> _Your instructions_: Can you transcribe the data exactly? Leave the pictures out.

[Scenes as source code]
□ □ □

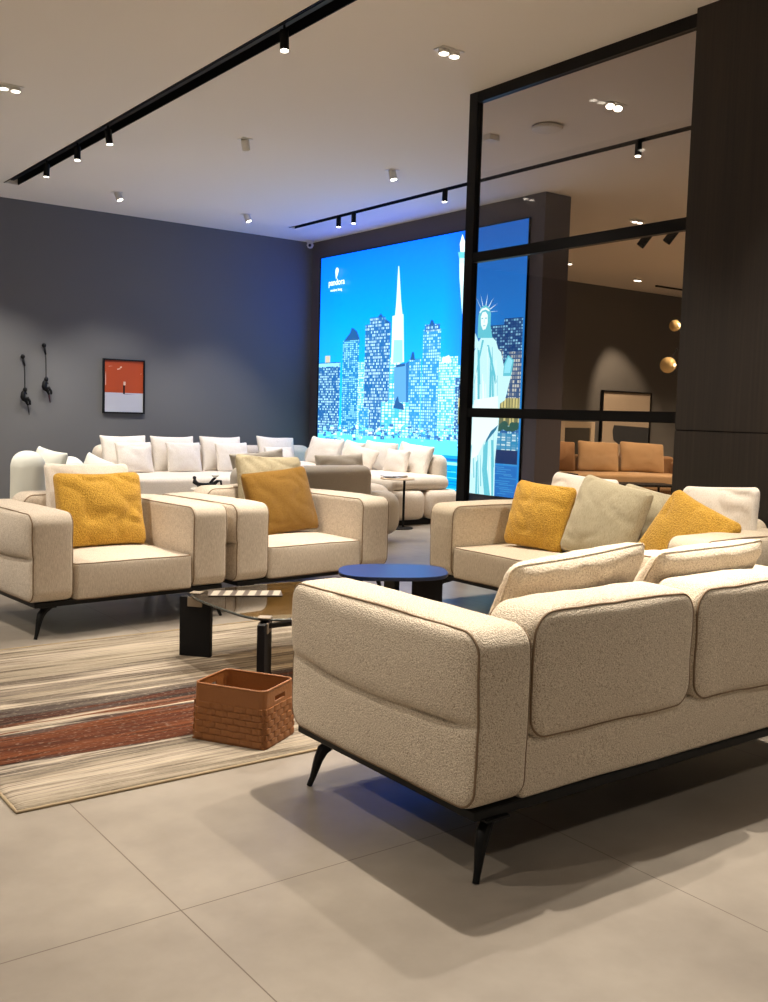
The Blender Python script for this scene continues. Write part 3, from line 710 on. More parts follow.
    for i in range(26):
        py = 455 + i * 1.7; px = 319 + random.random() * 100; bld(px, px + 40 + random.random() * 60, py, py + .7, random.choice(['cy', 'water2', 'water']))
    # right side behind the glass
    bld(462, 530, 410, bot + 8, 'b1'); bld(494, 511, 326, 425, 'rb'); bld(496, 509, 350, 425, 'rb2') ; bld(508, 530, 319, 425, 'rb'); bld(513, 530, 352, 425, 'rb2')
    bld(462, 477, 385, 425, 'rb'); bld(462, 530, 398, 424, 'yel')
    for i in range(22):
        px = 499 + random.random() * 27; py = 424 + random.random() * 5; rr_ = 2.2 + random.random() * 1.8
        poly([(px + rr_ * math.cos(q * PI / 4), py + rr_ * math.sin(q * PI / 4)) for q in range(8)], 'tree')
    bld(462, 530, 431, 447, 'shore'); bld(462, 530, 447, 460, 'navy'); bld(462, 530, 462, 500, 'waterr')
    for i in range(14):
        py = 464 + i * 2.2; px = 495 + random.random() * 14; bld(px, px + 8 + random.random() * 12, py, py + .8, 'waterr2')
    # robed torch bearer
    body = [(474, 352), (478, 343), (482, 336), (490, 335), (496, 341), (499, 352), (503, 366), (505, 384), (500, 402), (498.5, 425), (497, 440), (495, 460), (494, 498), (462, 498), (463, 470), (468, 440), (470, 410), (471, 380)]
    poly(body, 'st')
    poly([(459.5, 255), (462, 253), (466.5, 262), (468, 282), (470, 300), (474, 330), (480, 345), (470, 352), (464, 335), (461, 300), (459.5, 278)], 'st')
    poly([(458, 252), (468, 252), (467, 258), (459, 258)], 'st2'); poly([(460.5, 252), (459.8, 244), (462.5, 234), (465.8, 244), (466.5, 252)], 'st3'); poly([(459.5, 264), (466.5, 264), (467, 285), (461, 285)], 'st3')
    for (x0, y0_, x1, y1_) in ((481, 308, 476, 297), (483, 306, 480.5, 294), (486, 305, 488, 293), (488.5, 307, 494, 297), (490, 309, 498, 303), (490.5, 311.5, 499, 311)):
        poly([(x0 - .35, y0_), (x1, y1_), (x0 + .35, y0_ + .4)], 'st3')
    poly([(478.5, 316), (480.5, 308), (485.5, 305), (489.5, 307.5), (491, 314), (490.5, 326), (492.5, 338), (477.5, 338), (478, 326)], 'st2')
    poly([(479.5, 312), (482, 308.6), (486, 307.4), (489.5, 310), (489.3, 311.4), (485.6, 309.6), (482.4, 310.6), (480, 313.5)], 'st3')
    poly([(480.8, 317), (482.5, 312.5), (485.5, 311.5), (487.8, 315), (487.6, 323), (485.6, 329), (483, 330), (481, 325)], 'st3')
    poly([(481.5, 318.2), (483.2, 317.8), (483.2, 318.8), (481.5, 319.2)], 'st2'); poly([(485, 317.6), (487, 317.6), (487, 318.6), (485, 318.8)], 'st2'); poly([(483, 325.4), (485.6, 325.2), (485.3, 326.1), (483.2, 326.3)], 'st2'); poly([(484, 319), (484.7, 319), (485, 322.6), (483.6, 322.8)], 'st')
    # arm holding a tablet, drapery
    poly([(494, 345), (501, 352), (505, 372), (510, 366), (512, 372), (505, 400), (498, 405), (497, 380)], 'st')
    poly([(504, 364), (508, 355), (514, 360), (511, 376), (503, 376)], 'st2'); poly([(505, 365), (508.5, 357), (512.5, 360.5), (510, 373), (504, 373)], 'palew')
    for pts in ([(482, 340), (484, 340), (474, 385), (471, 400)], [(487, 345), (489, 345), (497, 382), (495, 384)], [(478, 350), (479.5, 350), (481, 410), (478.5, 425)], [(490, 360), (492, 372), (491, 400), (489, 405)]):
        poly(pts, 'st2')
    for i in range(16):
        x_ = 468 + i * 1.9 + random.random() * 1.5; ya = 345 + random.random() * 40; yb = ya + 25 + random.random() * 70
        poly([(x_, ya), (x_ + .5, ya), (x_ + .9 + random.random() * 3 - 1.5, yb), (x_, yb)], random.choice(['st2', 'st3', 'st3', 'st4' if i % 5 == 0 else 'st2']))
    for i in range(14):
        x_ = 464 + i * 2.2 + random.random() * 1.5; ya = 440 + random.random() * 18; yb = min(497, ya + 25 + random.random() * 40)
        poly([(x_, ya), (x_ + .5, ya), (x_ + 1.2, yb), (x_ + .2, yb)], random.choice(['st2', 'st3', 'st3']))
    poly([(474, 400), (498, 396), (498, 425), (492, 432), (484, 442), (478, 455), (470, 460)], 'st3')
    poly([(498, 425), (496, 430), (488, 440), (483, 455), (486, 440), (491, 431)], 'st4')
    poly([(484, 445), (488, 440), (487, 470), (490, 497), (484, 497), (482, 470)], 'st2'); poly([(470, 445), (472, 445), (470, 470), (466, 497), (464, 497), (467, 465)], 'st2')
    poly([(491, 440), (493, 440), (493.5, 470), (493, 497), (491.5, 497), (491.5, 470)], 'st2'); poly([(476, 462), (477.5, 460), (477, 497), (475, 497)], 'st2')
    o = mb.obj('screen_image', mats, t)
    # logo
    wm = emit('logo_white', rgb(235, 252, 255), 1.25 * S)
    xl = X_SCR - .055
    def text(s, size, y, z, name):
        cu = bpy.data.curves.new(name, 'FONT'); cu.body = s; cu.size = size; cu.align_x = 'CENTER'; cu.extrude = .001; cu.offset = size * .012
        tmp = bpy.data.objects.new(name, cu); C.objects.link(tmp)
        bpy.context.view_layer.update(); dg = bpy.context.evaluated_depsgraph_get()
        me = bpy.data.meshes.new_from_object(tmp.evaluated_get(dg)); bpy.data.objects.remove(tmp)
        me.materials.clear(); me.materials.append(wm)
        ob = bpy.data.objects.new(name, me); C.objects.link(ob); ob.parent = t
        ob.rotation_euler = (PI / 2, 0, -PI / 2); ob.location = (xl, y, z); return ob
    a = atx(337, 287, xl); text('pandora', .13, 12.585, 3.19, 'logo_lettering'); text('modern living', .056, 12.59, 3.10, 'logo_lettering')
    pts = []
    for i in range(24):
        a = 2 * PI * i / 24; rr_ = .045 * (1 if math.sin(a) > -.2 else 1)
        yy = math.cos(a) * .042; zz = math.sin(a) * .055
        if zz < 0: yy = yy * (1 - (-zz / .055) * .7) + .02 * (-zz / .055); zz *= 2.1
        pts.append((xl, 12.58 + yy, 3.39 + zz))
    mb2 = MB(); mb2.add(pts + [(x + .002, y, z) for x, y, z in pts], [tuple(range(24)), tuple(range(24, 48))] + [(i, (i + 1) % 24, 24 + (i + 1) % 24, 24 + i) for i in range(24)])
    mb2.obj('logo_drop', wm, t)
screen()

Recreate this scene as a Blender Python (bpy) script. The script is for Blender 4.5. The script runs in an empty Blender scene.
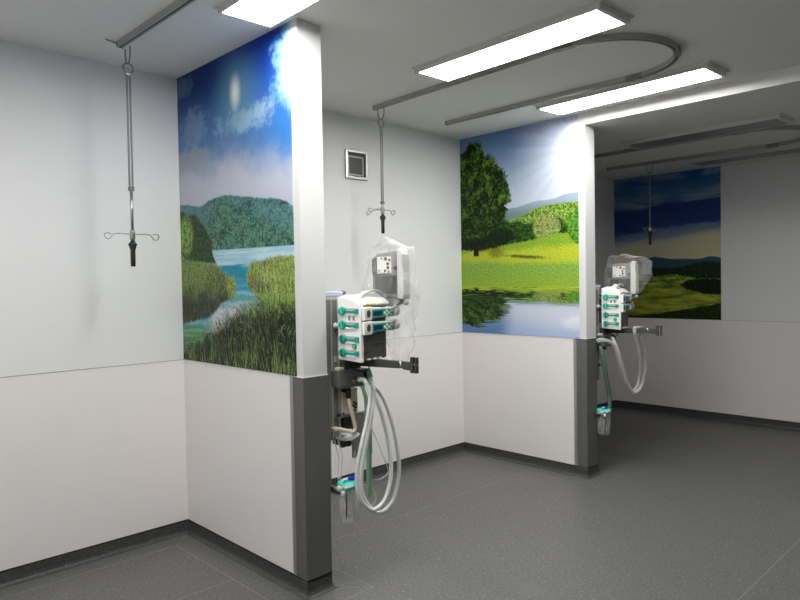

□ □ □

> _Correct result_:
The Blender Python script for this scene continues. Write part 3, from line 710 on. More parts follow.
    for i in range(26):
        py = 455 + i * 1.7; px = 319 + random.random() * 100; bld(px, px + 40 + random.random() * 60, py, py + .7, random.choice(['cy', 'water2', 'water']))
    # right side behind the glass
    bld(462, 530, 410, bot + 8, 'b1'); bld(494, 511, 326, 425, 'rb'); bld(496, 509, 350, 425, 'rb2') ; bld(508, 530, 319, 425, 'rb'); bld(513, 530, 352, 425, 'rb2')
    bld(462, 477, 385, 425, 'rb'); bld(462, 530, 398, 424, 'yel')
    for i in range(22):
        px = 499 + random.random() * 27; py = 424 + random.random() * 5; rr_ = 2.2 + random.random() * 1.8
        poly([(px + rr_ * math.cos(q * PI / 4), py + rr_ * math.sin(q * PI / 4)) for q in range(8)], 'tree')
    bld(462, 530, 431, 447, 'shore'); bld(462, 530, 447, 460, 'navy'); bld(462, 530, 462, 500, 'waterr')
    for i in range(14):
        py = 464 + i * 2.2; px = 495 + random.random() * 14; bld(px, px + 8 + random.random() * 12, py, py + .8, 'waterr2')
    # robed torch bearer
    body = [(474, 352), (478, 343), (482, 336), (490, 335), (496, 341), (499, 352), (503, 366), (505, 384), (500, 402), (498.5, 425), (497, 440), (495, 460), (494, 498), (462, 498), (463, 470), (468, 440), (470, 410), (471, 380)]
    poly(body, 'st')
    poly([(459.5, 255), (462, 253), (466.5, 262), (468, 282), (470, 300), (474, 330), (480, 345), (470, 352), (464, 335), (461, 300), (459.5, 278)], 'st')
    poly([(458, 252), (468, 252), (467, 258), (459, 258)], 'st2'); poly([(460.5, 252), (459.8, 244), (462.5, 234), (465.8, 244), (466.5, 252)], 'st3'); poly([(459.5, 264), (466.5, 264), (467, 285), (461, 285)], 'st3')
    for (x0, y0_, x1, y1_) in ((481, 308, 476, 297), (483, 306, 480.5, 294), (486, 305, 488, 293), (488.5, 307, 494, 297), (490, 309, 498, 303), (490.5, 311.5, 499, 311)):
        poly([(x0 - .35, y0_), (x1, y1_), (x0 + .35, y0_ + .4)], 'st3')
    poly([(478.5, 316), (480.5, 308), (485.5, 305), (489.5, 307.5), (491, 314), (490.5, 326), (492.5, 338), (477.5, 338), (478, 326)], 'st2')
    poly([(479.5, 312), (482, 308.6), (486, 307.4), (489.5, 310), (489.3, 311.4), (485.6, 309.6), (482.4, 310.6), (480, 313.5)], 'st3')
    poly([(480.8, 317), (482.5, 312.5), (485.5, 311.5), (487.8, 315), (487.6, 323), (485.6, 329), (483, 330), (481, 325)], 'st3')
    poly([(481.5, 318.2), (483.2, 317.8), (483.2, 318.8), (481.5, 319.2)], 'st2'); poly([(485, 317.6), (487, 317.6), (487, 318.6), (485, 318.8)], 'st2'); poly([(483, 325.4), (485.6, 325.2), (485.3, 326.1), (483.2, 326.3)], 'st2'); poly([(484, 319), (484.7, 319), (485, 322.6), (483.6, 322.8)], 'st')
    # arm holding a tablet, drapery
    poly([(494, 345), (501, 352), (505, 372), (510, 366), (512, 372), (505, 400), (498, 405), (497, 380)], 'st')
    poly([(504, 364), (508, 355), (514, 360), (511, 376), (503, 376)], 'st2'); poly([(505, 365), (508.5, 357), (512.5, 360.5), (510, 373), (504, 373)], 'palew')
    for pts in ([(482, 340), (484, 340), (474, 385), (471, 400)], [(487, 345), (489, 345), (497, 382), (495, 384)], [(478, 350), (479.5, 350), (481, 410), (478.5, 425)], [(490, 360), (492, 372), (491, 400), (489, 405)]):
        poly(pts, 'st2')
    for i in range(16):
        x_ = 468 + i * 1.9 + random.random() * 1.5; ya = 345 + random.random() * 40; yb = ya + 25 + random.random() * 70
        poly([(x_, ya), (x_ + .5, ya), (x_ + .9 + random.random() * 3 - 1.5, yb), (x_, yb)], random.choice(['st2', 'st3', 'st3', 'st4' if i % 5 == 0 else 'st2']))
    for i in range(14):
        x_ = 464 + i * 2.2 + random.random() * 1.5; ya = 440 + random.random() * 18; yb = min(497, ya + 25 + random.random() * 40)
        poly([(x_, ya), (x_ + .5, ya), (x_ + 1.2, yb), (x_ + .2, yb)], random.choice(['st2', 'st3', 'st3']))
    poly([(474, 400), (498, 396), (498, 425), (492, 432), (484, 442), (478, 455), (470, 460)], 'st3')
    poly([(498, 425), (496, 430), (488, 440), (483, 455), (486, 440), (491, 431)], 'st4')
    poly([(484, 445), (488, 440), (487, 470), (490, 497), (484, 497), (482, 470)], 'st2'); poly([(470, 445), (472, 445), (470, 470), (466, 497), (464, 497), (467, 465)], 'st2')
    poly([(491, 440), (493, 440), (493.5, 470), (493, 497), (491.5, 497), (491.5, 470)], 'st2'); poly([(476, 462), (477.5, 460), (477, 497), (475, 497)], 'st2')
    o = mb.obj('screen_image', mats, t)
    # logo
    wm = emit('logo_white', rgb(235, 252, 255), 1.25 * S)
    xl = X_SCR - .055
    def text(s, size, y, z, name):
        cu = bpy.data.curves.new(name, 'FONT'); cu.body = s; cu.size = size; cu.align_x = 'CENTER'; cu.extrude = .001; cu.offset = size * .012
        tmp = bpy.data.objects.new(name, cu); C.objects.link(tmp)
        bpy.context.view_layer.update(); dg = bpy.context.evaluated_depsgraph_get()
        me = bpy.data.meshes.new_from_object(tmp.evaluated_get(dg)); bpy.data.objects.remove(tmp)
        me.materials.clear(); me.materials.append(wm)
        ob = bpy.data.objects.new(name, me); C.objects.link(ob); ob.parent = t
        ob.rotation_euler = (PI / 2, 0, -PI / 2); ob.location = (xl, y, z); return ob
    a = atx(337, 287, xl); text('pandora', .13, 12.585, 3.19, 'logo_lettering'); text('modern living', .056, 12.59, 3.10, 'logo_lettering')
    pts = []
    for i in range(24):
        a = 2 * PI * i / 24; rr_ = .045 * (1 if math.sin(a) > -.2 else 1)
        yy = math.cos(a) * .042; zz = math.sin(a) * .055
        if zz < 0: yy = yy * (1 - (-zz / .055) * .7) + .02 * (-zz / .055); zz *= 2.1
        pts.append((xl, 12.58 + yy, 3.39 + zz))
    mb2 = MB(); mb2.add(pts + [(x + .002, y, z) for x, y, z in pts], [tuple(range(24)), tuple(range(24, 48))] + [(i, (i + 1) % 24, 24 + (i + 1) % 24, 24 + i) for i in range(24)])
    mb2.obj('logo_drop', wm, t)
screen()

Recreate this scene as a Blender Python (bpy) script. The script is for Blender 4.5. The script runs in an empty Blender scene.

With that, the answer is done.